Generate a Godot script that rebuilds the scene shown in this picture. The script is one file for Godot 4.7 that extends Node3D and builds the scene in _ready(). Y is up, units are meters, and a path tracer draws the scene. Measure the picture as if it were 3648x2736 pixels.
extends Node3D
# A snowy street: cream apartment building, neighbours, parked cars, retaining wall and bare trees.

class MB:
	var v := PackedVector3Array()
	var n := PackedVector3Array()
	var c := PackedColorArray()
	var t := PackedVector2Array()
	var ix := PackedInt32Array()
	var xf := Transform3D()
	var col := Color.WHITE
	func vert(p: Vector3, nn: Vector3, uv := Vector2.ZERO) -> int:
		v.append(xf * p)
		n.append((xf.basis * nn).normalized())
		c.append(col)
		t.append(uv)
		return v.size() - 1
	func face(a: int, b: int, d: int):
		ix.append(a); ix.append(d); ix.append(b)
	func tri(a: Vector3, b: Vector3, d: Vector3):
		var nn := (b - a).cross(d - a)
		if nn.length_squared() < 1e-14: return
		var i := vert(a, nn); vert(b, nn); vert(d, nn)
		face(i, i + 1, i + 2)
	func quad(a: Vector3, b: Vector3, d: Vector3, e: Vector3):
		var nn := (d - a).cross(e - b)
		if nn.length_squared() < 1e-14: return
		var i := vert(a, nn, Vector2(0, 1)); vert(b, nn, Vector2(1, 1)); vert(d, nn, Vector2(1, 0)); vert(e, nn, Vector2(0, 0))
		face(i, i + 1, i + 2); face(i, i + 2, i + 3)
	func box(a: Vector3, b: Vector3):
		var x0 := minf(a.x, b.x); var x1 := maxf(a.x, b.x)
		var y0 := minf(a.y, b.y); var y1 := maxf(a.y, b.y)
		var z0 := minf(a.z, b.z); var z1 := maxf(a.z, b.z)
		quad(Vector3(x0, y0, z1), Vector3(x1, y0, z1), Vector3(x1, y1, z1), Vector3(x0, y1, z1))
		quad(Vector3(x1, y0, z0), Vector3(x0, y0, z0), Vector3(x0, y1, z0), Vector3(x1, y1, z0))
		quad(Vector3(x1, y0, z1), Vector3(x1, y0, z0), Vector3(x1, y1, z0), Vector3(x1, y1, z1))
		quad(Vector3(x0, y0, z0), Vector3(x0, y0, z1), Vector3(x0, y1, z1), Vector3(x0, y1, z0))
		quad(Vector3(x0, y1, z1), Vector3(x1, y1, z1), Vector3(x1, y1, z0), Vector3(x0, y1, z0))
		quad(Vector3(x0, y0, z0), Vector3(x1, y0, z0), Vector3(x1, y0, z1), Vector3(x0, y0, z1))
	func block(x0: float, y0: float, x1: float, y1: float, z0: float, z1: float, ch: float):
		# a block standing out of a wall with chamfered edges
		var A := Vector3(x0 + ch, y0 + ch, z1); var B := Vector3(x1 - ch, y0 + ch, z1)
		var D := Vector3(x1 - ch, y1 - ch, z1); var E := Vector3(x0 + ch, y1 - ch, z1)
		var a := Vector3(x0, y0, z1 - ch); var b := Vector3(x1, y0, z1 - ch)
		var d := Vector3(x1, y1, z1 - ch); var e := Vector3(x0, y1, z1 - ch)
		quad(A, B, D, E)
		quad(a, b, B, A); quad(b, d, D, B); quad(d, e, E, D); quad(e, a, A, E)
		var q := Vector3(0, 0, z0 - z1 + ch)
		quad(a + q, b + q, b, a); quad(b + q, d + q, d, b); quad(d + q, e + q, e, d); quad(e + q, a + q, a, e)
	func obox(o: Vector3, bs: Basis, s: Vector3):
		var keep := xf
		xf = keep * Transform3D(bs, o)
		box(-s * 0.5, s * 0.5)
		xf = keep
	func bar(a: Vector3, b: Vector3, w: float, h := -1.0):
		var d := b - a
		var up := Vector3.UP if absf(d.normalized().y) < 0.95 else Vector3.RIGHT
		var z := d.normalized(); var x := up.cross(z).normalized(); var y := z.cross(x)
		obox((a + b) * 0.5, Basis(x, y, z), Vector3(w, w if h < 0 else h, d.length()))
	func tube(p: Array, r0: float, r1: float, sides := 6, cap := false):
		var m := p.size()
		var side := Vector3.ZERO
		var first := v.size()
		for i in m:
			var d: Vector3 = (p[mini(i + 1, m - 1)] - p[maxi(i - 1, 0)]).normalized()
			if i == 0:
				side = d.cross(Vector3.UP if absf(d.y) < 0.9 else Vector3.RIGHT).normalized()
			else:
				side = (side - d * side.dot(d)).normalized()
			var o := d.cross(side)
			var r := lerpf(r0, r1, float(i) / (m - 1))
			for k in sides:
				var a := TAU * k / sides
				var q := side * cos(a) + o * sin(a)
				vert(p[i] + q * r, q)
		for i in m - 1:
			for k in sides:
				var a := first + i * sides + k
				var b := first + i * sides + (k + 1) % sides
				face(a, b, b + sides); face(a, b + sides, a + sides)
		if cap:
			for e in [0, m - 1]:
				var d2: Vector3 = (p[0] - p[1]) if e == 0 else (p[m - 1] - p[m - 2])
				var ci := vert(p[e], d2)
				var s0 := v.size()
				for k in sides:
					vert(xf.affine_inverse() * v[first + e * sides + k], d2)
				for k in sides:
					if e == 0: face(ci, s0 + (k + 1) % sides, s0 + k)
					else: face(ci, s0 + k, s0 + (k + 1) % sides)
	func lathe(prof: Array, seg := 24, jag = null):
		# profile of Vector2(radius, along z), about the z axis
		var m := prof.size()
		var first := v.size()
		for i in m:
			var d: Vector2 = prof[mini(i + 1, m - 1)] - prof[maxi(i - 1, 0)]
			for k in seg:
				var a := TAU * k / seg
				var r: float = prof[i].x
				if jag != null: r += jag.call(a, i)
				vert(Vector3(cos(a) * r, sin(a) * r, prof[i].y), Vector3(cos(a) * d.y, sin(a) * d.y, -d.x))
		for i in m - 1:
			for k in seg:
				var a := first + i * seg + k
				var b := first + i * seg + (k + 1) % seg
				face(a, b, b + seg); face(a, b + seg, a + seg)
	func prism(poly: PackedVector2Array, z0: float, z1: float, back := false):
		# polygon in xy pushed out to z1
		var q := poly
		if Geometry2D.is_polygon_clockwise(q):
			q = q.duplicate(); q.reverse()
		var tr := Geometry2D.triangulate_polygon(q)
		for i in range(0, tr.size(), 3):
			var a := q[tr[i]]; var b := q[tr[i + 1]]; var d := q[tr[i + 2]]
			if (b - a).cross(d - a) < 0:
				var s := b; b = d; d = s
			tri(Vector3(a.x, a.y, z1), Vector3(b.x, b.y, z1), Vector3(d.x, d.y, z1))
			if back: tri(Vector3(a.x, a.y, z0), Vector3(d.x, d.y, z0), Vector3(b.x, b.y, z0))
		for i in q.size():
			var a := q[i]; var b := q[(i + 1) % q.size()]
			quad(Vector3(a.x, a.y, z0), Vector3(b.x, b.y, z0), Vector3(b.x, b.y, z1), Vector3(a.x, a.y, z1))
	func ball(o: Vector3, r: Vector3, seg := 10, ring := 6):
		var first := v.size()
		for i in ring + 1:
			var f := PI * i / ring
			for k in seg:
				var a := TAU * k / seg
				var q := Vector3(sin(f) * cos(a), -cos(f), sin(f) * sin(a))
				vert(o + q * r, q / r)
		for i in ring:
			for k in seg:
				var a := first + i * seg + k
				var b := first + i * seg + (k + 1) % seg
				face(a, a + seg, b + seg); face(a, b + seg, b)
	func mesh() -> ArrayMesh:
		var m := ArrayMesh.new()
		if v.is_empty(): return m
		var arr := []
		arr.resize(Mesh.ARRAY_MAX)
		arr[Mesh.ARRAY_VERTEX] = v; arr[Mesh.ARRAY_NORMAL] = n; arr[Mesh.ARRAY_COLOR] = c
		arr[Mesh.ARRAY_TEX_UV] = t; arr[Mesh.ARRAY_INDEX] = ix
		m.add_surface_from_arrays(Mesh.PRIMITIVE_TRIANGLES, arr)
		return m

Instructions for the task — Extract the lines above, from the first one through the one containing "# A snowy street: cream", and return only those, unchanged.

Written answer —
Generate a Godot script that rebuilds the scene shown in this picture. The script is one file for Godot 4.7 that extends Node3D and builds the scene in _ready(). Y is up, units are meters, and a path tracer draws the scene. Measure the picture as if it were 3648x2736 pixels.
extends Node3D
# A snowy street: cream apartment building, neighbours, parked cars, retaining wall and bare trees.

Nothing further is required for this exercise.